▶ Data:
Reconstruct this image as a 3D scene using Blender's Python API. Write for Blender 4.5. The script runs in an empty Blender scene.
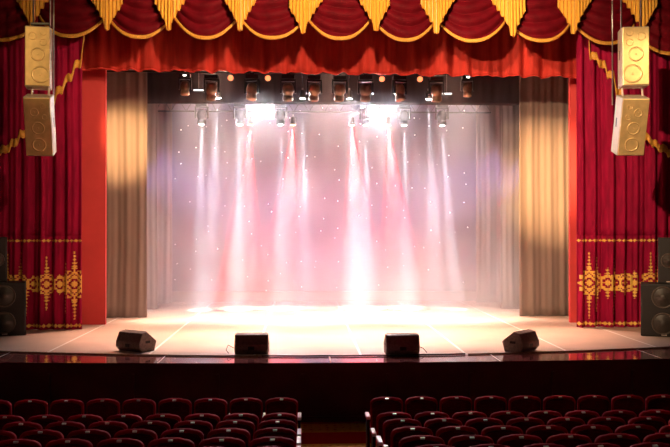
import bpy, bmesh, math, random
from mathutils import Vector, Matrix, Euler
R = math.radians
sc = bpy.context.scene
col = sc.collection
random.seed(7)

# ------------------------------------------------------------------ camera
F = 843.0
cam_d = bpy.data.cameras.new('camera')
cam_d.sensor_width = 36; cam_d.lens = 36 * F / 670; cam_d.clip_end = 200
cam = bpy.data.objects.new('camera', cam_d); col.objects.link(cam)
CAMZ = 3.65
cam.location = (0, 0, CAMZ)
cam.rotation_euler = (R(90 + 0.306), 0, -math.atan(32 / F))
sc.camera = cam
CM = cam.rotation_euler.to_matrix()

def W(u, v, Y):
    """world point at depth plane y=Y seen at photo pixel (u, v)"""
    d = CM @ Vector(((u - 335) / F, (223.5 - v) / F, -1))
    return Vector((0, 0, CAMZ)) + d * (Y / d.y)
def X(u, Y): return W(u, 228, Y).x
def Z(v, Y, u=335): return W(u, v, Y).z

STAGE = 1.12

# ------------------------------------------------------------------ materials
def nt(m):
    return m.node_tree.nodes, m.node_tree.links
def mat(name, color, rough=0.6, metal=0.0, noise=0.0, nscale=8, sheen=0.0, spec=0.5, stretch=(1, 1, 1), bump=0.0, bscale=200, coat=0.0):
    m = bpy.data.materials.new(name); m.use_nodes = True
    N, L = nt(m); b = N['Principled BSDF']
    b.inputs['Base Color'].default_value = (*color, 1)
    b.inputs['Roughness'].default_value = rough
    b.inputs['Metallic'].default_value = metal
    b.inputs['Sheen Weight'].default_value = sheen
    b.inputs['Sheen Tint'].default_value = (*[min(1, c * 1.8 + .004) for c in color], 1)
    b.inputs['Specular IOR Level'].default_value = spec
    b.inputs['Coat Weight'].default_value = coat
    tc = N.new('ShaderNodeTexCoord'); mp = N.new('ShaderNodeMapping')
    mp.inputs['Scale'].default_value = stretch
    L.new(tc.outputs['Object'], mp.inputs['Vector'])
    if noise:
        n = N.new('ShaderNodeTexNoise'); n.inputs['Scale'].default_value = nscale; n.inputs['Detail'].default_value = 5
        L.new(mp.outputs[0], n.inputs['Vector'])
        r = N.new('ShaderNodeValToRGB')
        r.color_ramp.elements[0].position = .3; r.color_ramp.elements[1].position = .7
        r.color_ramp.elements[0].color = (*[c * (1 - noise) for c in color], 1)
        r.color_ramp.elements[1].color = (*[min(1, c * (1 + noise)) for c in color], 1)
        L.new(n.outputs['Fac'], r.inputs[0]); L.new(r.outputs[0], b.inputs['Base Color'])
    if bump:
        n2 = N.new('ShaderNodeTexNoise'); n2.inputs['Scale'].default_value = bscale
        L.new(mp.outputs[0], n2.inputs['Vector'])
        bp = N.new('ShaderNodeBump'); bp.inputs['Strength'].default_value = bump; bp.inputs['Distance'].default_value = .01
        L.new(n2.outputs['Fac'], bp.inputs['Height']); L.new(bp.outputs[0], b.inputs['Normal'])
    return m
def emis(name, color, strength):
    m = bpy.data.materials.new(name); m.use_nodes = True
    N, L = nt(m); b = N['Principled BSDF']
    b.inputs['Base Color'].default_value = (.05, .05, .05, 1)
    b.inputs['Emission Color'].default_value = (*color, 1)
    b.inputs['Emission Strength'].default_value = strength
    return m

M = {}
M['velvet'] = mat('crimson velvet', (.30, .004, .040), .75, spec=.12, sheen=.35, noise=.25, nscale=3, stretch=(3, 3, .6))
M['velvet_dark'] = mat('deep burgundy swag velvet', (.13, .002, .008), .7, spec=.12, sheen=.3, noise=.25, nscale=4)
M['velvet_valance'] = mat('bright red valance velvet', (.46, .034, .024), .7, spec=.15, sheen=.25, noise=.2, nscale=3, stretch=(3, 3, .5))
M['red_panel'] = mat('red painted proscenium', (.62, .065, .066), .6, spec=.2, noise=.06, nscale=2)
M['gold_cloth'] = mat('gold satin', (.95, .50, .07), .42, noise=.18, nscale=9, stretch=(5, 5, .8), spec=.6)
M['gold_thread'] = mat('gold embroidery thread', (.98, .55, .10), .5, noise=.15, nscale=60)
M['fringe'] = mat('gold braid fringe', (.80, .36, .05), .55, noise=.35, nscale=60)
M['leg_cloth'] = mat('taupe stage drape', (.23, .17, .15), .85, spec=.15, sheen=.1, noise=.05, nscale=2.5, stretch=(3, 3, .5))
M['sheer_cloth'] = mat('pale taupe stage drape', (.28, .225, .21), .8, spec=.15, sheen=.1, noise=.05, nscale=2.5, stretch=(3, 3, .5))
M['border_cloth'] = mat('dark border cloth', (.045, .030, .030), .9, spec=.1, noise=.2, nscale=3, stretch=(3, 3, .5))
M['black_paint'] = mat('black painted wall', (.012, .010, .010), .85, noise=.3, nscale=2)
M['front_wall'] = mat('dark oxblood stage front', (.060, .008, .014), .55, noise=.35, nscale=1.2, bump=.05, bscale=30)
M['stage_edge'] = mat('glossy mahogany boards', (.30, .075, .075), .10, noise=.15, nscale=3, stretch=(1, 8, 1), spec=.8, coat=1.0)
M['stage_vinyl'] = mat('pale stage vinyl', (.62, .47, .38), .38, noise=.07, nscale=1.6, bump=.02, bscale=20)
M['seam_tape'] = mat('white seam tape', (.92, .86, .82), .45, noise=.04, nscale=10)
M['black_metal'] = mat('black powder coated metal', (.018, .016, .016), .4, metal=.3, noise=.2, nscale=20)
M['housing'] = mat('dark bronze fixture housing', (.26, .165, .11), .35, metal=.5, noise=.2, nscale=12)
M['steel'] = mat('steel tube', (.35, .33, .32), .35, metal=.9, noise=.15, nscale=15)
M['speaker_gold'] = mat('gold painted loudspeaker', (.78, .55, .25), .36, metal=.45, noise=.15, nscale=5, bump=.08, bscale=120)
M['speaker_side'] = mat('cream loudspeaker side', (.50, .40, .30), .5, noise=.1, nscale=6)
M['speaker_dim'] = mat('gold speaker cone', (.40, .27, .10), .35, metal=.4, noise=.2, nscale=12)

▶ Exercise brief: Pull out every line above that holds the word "scene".

▶ Answer to this task:
Reconstruct this image as a 3D scene using Blender's Python API. Write for Blender 4.5. The script runs in an empty Blender scene.
sc = bpy.context.scene